When the U.S. team showed some sign of finishing in the money, Miller

became sufficiently interested to complain about the rules. "If this morning's Group C

World Cup games finish a certain way," he noted with outrage, "the

United States will advance to the next round only if its name is on a

ball drawn from a bowl." When a reader reminded Miller that "the final

tie breaker for the NFL to get into the playoffs is a coin toss," Miller

sputtered that the NFL "resorts to a coin toss only after a long season

and a series of tie-breaking possibilities. In World Cup soccer, the

drawing-lots option arrives after three games that frequently end in tie

scores."

As if to preempt any attempted protest that this was not, strictly

speaking, an argument, Miller suggested that the World Cup be settled by

"shootout after regulation." (His concerns were, happily for him and

us, mooted when Team USA folded in the Round of 16.)

After the U.S. left competition, most of the brethren relaxed -- but

Andrew Breitbart's Big Journalism remained on fire-watch to explain the

real crime of the World Cup.

"I thought this was our year," said author Ron Futrell. "The world was supposed to love us. We

were told that during the 2008 Presidential election that all we had to

do was put Barack Hussein Obama in office, and the world would love us.

Instead, what do we get? We get horrible calls where goals are being

taken away from us by World Cup officials who are either blind, or they

haven't heard that Obama is now our President."

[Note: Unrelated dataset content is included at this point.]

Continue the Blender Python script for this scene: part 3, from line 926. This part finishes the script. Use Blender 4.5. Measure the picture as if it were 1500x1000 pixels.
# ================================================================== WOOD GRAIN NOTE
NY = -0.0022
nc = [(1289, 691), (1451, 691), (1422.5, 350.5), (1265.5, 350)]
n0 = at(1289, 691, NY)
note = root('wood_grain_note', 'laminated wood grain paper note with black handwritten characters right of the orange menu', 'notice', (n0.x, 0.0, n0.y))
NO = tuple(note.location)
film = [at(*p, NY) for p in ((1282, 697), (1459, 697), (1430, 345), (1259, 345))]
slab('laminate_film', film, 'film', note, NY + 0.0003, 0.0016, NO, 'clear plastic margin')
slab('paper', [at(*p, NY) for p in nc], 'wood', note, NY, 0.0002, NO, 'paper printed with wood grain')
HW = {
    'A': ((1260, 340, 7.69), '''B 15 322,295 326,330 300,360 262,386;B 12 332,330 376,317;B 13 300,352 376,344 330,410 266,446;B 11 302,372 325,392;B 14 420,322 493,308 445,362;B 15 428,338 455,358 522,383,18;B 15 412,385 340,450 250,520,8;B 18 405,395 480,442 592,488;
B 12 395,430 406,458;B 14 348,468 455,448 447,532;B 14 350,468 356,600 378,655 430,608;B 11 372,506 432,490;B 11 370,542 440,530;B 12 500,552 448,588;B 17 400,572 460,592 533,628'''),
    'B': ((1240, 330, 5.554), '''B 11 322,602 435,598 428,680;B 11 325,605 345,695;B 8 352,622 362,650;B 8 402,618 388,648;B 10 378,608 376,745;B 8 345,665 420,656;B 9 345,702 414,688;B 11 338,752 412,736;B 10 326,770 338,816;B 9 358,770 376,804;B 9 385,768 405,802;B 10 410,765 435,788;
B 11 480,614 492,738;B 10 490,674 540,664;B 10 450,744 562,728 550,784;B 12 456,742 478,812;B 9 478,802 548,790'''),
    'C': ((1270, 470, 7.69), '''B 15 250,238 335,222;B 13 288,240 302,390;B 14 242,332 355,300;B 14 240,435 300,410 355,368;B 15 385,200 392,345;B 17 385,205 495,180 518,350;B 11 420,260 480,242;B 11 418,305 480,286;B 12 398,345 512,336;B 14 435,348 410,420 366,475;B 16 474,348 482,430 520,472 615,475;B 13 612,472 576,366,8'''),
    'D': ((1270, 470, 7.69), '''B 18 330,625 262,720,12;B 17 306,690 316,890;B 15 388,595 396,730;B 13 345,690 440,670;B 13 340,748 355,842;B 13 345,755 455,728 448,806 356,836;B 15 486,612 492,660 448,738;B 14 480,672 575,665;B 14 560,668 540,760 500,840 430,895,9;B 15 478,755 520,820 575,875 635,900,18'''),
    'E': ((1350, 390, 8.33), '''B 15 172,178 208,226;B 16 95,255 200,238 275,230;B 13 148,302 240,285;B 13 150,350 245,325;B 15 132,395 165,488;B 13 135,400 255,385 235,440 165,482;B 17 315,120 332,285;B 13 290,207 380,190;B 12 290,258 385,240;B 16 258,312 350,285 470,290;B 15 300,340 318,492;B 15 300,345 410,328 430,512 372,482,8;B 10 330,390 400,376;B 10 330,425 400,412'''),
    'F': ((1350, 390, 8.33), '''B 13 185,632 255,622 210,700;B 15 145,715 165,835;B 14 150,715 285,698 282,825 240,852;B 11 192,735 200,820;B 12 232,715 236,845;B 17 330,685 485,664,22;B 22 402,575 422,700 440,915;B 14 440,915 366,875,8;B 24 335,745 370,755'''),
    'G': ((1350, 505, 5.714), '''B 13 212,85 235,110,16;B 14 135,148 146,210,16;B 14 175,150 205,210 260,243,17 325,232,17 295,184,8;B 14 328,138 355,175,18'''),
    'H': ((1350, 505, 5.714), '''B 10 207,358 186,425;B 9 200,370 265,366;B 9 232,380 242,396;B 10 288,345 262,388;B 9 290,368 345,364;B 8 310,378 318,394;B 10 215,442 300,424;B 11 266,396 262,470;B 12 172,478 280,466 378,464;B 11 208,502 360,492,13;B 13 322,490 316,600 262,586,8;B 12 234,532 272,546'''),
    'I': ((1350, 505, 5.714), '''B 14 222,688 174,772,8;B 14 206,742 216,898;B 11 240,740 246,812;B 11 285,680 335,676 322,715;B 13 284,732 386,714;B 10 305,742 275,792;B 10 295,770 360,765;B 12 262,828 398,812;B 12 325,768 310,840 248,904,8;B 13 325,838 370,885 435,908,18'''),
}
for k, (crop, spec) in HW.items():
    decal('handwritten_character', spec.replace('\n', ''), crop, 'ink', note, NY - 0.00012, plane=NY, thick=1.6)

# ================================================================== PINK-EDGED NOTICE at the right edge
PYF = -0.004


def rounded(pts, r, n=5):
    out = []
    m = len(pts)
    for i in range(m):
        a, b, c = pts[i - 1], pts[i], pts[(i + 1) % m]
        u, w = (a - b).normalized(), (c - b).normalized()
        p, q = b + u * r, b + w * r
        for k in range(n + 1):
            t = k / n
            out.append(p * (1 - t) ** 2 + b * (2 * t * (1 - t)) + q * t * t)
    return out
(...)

One scans desperately for signs that this is a joke. There are

parts that are clearly meant to at least to rouse barking simulations of

laughter with which one might identify oneself around the bonfire

during a night rally -- e.g., "We can't blame Obama though, he's had a

lot on his mind lately. Those are tough putts on the 9th green at

Congressional." But any pretense of actual humor has been jettisoned in

favor of the plainest possible signifiers of Goddamned Obama. it's

depressingly clear that when Futrell says, "Sports and politics cannot

be separated," he's serious.

By the time Spain won the final Sunday, only some bottom-feeders continued to denounce the World Cup

("Guess what? LeBron can score and that's what makes sports interesting

and profitable! So, again, I say: Keep your 0-0 World Cup silliness and

the zillions of vuvuzelas"). That leaves the field open for whatever

culture war nonsense is next up in the rightblogger rotation.

So what'll it be? Will they squeeze LeBron James for a little more ink?

("Obamatron LeBron's scoreboard is clear: Reaganomics 1

Obamanomics 0" ) Explain that the Twilight films are rightwing? ("Young girls

confused and frustrated by the pop culture and media institutions

constantly pressuring them into the counter-intuitive idea that the road

to virtue is through the loss of their dignity ... are told by Twilight that they're not weird or alone.") Whatever it is, we can be

sure of one thing: We'll be told, even as they're telling us the

politically correct way to appreciate some game or pastime, that liberals

are the ones whose lives have been warped by ideology.